Copyright © 2019 Henrietta W. Hay
A Sense of Wonder
February 12, 1999
I was having coffee in my favorite coffee shop the other day and doing a bit of people watching while I drank my latte. At one table there was a beautiful young woman drinking her coffee and reading the morning paper, but one eye and half her attention were on the baby car seat at her feet. A very small human person was sleeping peacefully under the watchful eye of her mother.
At another table was a friend of mine whose father had just died at the age of 91.
I kept wondering: how do you get from here to there, or perhaps I should say from there to here, from infancy to 91? I am old enough by now that I should have figured it out, but I still don't know the answer - beyond living it just one day at a time. It's a long journey and a very exciting one
A friend of mine who is going through a bad stretch in her life commented that each of us carries around with us a bag of stuff - our reactions to everything that has happened to us from birth. And since each bag is filled with different stuff, it is a miracle that we learn to communicate with each other at all. The trick is to know which stuff to keep and which to toss out.
The baby has no idea what is ahead for her, and I'm sure the old man had forgotten whole big chunks of his past. To try even to imagine the differences between the world he was born into and the world that will exist when she is 91 is beyond me. He had some good times and some bad times, and so will she, but one thing we all have is a sense of wonder.
I do believe that the sense of awe and wonder is a luxury indulged in chiefly by children and old people. In the in-between years most of us are too busy surviving and procreating to have time to wonder. One of the best things about being a Little Old Lady is finding that the sense of wonder was not lost at all. It just got pushed aside for a bit. Now I have time to reflect and wonder at what is really going on around me.
Now I can look at a baby with the same awe with which I greeted my own babies, but without the overpowering sense of responsibility. So I can just look and wonder how the tiny creature can be so beautiful, why its fuzzy hair is gold instead of black, why it's nose is so tiny, what it will look like when it is six feet tall.
I wonder how it grows, molecule by molecule, cell by cell or all at once. Science can tell me, but I'd rather wonder.
Last week one day as I was driving out of my driveway, three deer ambled onto the road and stopped and looked at me with those big, soft eyes. I stopped and we looked at each other. They seemed completely at ease, merely saying to me, "What are you doing here?" They were right, of course. They were here first.
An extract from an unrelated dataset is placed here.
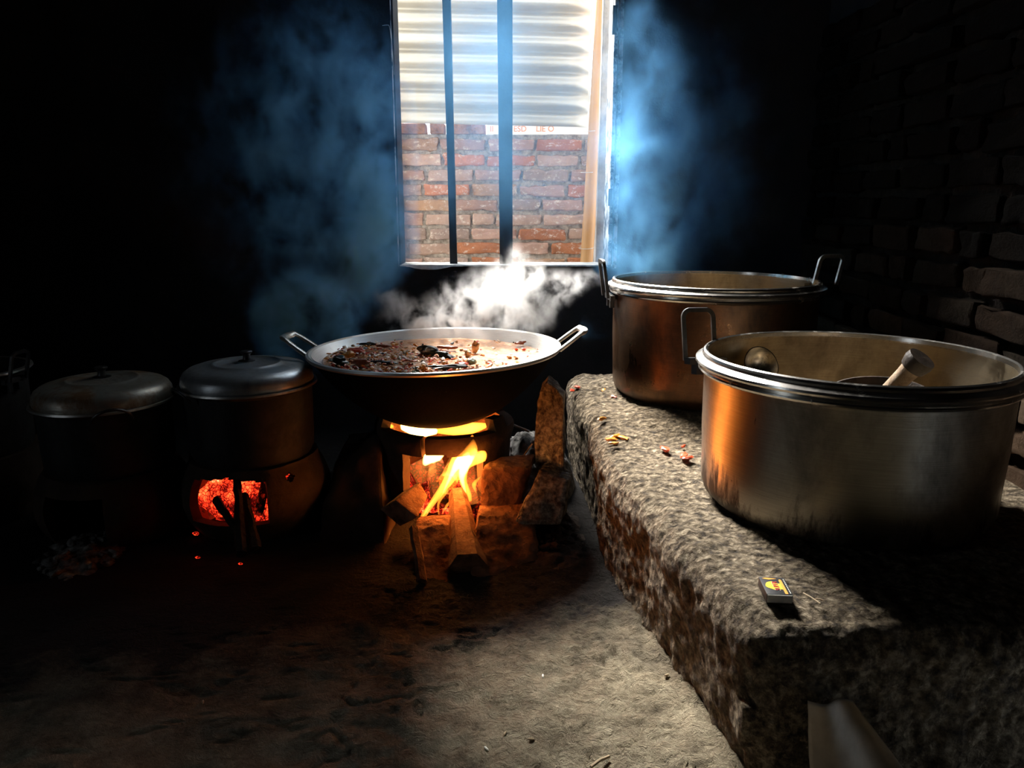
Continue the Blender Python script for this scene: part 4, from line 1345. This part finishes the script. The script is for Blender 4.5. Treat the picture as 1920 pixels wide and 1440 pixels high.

I wonder how they manage to survive so close to Horizon Drive, in the midst of people and traffic and confusion.
The physical world we live in is a never-ending wonder. Why are the mountains so high? Why is the sky blue instead of red or green? Are the beautiful, feathery clouds at dawn really just water and smog and sunlight or something more magical? I wonder.
The old man's bag was full and I hope with a lot of good stuff. The baby's bag is still pretty nearly empty. If I could tell her a little bit about what is coming, she wouldn't believe me. But I would tell her to keep her eyes and ears and her mind open all through her life. I would tell her to laugh and dance and be happy, to believe in herself and to love.
I would tell her what Rachel Carson wrote many years ago, "If I had influence with the good fairy ... I should ask that her gift to each child in the world be a sense of wonder so indestructible that it would last throughout life."
Whatever else the our bags contains, the sense of wonder will help us get from there to here.